─── MATERIAL TO PROCESS ───

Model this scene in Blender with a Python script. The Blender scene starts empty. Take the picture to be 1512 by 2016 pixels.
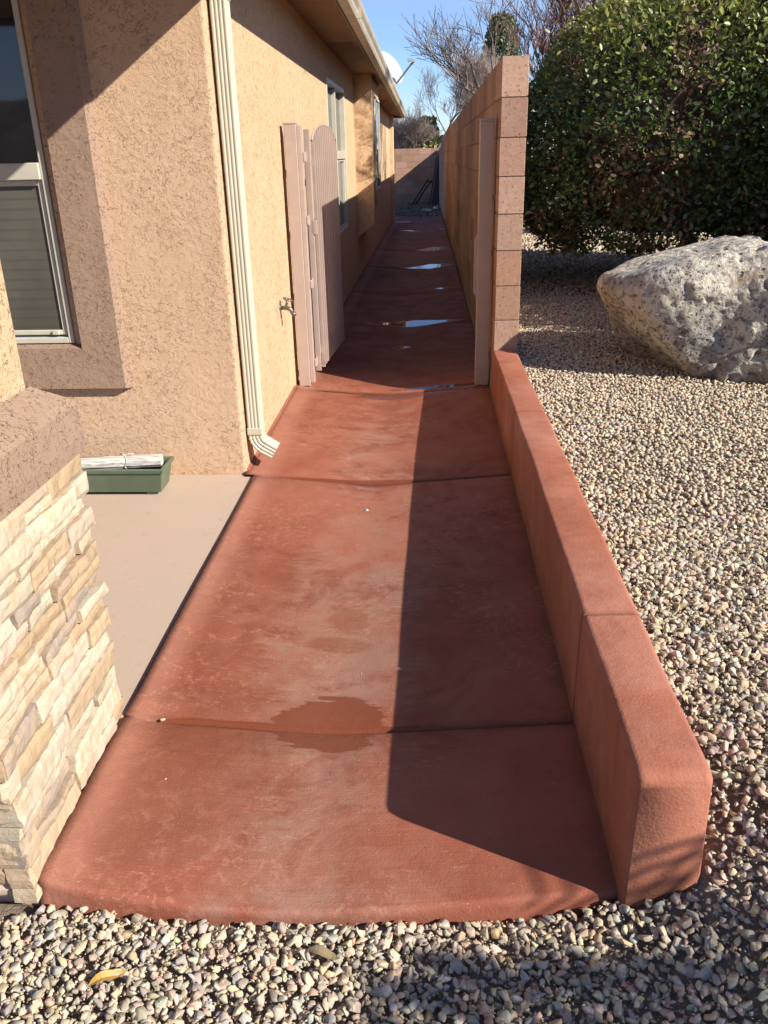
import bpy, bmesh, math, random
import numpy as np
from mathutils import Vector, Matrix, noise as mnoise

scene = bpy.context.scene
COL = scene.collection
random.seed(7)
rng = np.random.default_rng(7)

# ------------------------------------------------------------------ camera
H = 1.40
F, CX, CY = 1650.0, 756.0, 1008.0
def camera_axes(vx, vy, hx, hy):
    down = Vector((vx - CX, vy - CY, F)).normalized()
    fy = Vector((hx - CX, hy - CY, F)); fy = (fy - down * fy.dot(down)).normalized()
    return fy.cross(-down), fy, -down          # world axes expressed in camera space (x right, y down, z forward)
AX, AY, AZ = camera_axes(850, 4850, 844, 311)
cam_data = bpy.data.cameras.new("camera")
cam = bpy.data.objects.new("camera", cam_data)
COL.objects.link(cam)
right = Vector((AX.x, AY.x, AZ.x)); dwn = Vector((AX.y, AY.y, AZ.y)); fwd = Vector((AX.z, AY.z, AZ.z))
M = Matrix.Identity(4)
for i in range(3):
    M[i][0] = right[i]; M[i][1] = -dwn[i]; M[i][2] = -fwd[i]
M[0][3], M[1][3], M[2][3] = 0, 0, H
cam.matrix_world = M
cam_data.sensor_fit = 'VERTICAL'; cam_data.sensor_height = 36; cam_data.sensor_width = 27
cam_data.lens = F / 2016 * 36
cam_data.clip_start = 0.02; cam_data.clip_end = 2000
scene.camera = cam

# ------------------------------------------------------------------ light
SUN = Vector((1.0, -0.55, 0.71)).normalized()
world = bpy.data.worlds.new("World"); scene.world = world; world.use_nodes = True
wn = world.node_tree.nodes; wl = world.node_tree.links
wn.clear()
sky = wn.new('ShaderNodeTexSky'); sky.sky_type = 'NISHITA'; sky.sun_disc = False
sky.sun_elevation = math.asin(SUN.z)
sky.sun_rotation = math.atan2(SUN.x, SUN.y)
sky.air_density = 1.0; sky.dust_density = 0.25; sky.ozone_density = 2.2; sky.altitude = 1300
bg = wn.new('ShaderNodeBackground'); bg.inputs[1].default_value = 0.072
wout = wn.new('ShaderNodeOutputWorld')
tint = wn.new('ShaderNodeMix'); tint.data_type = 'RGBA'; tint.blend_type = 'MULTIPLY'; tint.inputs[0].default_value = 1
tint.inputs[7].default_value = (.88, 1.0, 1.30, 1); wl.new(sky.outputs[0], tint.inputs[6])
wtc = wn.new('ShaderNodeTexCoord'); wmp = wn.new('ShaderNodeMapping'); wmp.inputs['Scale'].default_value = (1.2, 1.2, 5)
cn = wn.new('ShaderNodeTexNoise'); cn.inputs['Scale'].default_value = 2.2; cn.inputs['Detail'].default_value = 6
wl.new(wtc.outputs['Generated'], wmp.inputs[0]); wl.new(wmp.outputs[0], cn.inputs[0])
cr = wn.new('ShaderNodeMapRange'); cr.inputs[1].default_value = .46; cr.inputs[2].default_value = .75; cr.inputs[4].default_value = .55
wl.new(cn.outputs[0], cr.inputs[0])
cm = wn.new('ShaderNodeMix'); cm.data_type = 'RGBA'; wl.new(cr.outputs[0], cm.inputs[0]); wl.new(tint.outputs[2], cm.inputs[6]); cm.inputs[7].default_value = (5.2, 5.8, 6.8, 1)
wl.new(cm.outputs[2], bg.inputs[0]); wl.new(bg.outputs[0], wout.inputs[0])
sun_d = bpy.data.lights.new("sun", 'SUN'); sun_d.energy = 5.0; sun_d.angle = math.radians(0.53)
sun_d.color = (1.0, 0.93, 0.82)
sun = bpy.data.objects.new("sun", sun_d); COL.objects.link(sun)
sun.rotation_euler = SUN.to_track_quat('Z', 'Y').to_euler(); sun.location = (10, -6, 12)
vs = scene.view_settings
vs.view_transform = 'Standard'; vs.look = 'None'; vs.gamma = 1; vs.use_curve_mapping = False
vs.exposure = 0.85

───
─── MATERIAL TO PROCESS ───

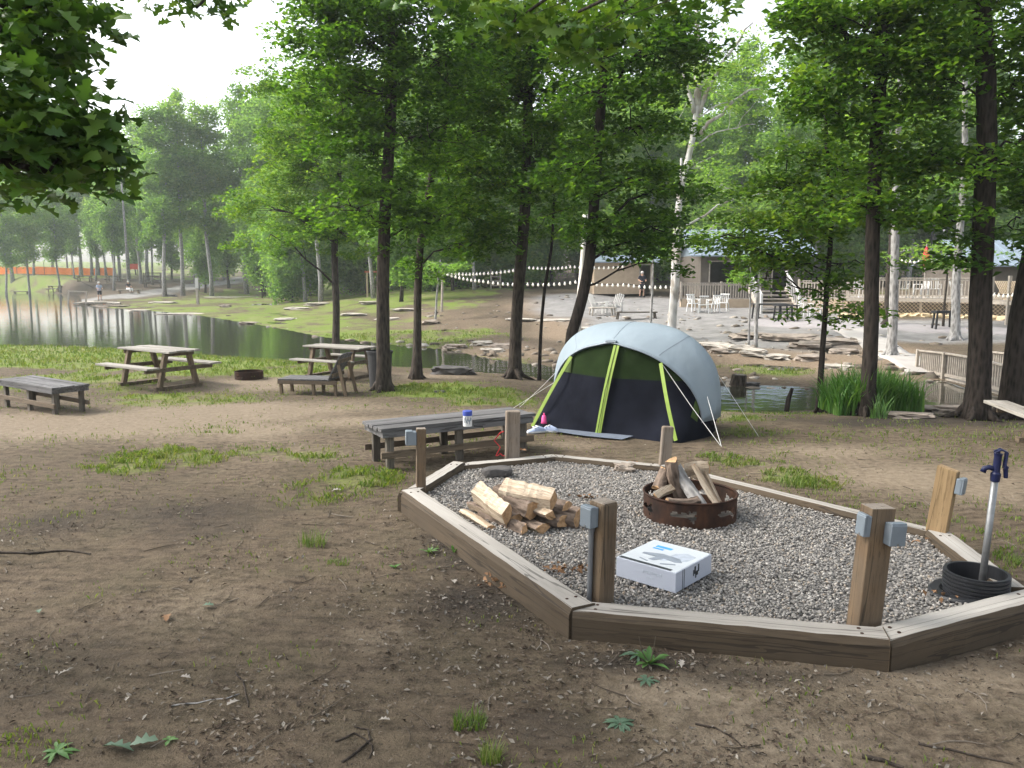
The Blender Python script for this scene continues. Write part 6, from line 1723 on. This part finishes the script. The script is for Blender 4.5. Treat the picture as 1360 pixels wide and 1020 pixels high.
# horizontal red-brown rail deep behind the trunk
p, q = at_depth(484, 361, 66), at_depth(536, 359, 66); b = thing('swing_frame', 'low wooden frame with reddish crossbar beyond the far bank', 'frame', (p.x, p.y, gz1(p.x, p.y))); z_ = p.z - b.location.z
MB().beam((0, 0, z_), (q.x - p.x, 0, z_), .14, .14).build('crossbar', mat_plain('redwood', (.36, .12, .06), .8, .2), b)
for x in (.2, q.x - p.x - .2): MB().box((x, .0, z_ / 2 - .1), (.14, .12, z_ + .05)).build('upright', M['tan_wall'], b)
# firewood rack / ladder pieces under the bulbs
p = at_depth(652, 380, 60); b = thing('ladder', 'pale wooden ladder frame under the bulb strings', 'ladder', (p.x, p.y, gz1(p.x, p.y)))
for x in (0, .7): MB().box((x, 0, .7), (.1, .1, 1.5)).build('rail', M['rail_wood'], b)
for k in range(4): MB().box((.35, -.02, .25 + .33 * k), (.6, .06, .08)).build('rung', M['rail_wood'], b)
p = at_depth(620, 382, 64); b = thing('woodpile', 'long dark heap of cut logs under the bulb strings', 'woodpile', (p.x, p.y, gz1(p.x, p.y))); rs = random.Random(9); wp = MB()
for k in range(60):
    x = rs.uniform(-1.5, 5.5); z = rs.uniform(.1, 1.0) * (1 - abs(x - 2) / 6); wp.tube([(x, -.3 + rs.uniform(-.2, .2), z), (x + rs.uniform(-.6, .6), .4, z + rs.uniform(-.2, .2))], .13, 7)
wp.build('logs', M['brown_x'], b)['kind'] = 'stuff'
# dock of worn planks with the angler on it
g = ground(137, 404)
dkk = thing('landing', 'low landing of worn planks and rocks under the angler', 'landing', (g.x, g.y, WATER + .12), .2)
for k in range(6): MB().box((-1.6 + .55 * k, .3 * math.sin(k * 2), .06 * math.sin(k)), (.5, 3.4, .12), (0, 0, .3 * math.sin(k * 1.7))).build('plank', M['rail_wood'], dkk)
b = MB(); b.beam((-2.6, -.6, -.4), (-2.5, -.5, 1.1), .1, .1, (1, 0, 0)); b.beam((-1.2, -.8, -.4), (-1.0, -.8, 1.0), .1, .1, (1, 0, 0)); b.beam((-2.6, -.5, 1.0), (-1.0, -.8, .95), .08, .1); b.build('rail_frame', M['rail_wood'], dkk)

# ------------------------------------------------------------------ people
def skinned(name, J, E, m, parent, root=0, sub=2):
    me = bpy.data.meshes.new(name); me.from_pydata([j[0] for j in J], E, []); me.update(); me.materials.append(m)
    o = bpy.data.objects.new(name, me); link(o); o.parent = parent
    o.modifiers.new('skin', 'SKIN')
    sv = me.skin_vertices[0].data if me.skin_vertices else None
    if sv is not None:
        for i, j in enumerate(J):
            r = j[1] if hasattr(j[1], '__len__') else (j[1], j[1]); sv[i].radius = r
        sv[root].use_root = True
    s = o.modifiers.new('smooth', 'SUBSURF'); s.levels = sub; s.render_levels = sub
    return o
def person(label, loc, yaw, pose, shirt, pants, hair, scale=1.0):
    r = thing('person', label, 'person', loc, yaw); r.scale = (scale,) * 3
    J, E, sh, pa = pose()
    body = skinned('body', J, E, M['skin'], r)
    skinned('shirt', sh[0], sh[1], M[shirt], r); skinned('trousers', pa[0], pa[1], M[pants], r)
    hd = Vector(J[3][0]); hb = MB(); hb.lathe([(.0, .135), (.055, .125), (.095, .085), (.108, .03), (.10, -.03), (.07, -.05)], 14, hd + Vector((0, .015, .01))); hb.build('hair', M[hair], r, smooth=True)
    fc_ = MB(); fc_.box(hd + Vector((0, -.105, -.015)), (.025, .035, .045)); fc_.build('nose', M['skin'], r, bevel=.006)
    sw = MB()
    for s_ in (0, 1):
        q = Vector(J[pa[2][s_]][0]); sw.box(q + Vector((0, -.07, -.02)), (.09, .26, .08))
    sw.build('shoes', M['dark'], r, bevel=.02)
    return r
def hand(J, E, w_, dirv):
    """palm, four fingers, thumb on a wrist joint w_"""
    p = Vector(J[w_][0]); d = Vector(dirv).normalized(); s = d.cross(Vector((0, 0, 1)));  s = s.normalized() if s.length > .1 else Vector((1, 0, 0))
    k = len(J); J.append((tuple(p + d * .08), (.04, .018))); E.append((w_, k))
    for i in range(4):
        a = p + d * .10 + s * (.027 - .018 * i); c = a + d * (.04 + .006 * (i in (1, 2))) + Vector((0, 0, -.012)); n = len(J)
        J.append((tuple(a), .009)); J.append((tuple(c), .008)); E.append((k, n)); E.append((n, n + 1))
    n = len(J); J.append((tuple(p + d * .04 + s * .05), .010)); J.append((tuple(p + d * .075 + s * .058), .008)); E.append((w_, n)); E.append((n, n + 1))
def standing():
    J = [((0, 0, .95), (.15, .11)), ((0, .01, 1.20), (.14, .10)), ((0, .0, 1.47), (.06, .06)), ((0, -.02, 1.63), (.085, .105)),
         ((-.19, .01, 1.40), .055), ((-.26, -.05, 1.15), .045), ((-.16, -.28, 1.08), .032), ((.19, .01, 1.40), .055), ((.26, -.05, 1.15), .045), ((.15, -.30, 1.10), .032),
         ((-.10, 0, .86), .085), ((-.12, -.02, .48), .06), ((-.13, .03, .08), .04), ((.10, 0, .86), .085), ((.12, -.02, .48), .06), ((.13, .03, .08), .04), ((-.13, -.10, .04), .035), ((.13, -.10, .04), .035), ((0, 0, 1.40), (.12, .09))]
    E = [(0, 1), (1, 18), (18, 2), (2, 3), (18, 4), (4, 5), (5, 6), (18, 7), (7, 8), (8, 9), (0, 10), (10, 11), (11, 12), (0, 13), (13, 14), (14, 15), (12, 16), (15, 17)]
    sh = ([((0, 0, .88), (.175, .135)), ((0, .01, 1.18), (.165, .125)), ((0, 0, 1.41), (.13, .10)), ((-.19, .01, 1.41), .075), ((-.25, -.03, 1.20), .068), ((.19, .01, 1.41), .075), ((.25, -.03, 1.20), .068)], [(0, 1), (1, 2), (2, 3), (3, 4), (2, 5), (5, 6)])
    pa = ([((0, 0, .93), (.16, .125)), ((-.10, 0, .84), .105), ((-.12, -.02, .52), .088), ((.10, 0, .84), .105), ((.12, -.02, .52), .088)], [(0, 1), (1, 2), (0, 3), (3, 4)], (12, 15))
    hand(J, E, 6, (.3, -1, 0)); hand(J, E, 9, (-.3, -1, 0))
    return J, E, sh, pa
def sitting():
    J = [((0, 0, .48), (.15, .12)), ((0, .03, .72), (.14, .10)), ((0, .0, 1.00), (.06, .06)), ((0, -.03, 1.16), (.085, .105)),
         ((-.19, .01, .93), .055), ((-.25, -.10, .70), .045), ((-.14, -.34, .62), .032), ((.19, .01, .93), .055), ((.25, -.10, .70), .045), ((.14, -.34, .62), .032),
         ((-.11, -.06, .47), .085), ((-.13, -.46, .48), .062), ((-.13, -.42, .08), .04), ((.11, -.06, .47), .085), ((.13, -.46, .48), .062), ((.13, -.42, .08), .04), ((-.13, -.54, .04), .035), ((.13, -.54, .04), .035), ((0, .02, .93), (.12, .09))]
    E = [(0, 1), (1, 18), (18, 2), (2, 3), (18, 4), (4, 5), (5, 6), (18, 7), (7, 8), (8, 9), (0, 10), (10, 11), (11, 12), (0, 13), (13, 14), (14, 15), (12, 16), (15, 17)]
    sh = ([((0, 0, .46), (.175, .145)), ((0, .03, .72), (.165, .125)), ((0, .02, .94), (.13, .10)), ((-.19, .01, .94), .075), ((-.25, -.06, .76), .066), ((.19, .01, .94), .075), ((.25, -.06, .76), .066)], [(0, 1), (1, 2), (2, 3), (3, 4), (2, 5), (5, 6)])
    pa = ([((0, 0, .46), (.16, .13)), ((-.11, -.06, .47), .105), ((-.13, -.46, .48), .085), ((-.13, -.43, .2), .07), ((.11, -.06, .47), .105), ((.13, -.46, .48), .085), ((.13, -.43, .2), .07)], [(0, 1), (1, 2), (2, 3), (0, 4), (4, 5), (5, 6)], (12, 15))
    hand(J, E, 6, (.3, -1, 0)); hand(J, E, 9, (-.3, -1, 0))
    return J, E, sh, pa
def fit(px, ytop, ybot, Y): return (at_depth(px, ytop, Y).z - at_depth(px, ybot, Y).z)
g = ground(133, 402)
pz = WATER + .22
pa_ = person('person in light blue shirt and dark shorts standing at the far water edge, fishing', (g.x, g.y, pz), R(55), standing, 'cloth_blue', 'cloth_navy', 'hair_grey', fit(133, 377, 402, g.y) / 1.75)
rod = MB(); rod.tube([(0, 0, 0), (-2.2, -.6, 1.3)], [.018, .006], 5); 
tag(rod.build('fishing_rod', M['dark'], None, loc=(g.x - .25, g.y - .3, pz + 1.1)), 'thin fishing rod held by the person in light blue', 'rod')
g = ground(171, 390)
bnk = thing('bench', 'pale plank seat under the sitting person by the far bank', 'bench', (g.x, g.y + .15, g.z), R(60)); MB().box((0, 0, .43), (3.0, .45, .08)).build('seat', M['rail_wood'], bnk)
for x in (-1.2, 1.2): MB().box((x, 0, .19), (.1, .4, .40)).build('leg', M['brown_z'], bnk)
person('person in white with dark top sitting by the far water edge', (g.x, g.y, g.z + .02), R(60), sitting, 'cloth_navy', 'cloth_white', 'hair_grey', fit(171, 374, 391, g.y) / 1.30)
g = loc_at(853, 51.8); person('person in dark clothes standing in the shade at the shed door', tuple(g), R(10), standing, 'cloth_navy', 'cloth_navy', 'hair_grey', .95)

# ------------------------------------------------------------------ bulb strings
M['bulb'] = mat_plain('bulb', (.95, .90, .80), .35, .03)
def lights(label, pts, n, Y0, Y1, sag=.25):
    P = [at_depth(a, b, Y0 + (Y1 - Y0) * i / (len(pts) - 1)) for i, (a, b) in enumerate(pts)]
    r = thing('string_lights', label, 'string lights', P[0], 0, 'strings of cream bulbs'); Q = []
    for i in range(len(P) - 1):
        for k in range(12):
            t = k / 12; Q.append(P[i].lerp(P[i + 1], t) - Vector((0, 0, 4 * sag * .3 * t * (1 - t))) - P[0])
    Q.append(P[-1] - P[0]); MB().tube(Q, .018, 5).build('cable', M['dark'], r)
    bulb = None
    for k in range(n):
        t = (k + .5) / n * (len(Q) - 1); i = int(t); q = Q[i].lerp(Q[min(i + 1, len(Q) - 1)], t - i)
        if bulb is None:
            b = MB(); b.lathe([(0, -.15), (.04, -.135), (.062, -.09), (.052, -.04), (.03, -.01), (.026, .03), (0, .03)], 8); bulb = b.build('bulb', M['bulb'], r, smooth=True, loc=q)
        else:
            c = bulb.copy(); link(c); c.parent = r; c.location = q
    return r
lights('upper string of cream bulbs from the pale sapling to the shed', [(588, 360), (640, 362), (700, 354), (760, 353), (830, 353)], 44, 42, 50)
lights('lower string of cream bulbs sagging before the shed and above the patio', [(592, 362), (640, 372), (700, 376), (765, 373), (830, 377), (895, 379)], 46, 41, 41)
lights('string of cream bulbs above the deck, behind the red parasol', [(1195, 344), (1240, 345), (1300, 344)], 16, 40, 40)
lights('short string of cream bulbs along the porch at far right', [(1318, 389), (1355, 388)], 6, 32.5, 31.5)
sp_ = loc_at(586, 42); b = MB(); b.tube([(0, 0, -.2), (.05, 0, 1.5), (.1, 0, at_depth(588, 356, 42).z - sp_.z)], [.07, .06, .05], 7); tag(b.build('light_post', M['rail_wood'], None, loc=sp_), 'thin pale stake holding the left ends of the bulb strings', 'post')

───
─── MATERIAL TO PROCESS ───

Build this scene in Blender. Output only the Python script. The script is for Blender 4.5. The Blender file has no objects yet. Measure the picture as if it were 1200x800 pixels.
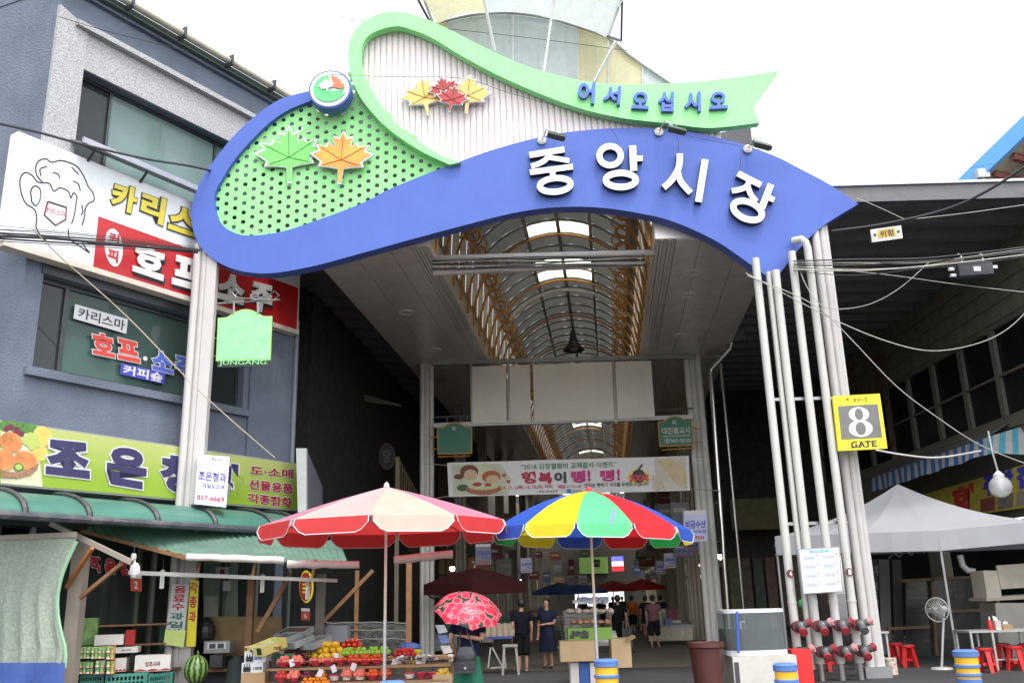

───

## STATED EXERCISE
Start at the line with "Model this scene", stop at the line with "from mathutils import", both lines included, and repeat that span exactly without its pictures.

## FULL OUTPUT
Model this scene in Blender with a Python script. The Blender scene starts empty. Take the picture to be 1512 by 2016 pixels.
import bpy, bmesh, math, random
import numpy as np
from mathutils import Vector, Matrix, noise as mnoise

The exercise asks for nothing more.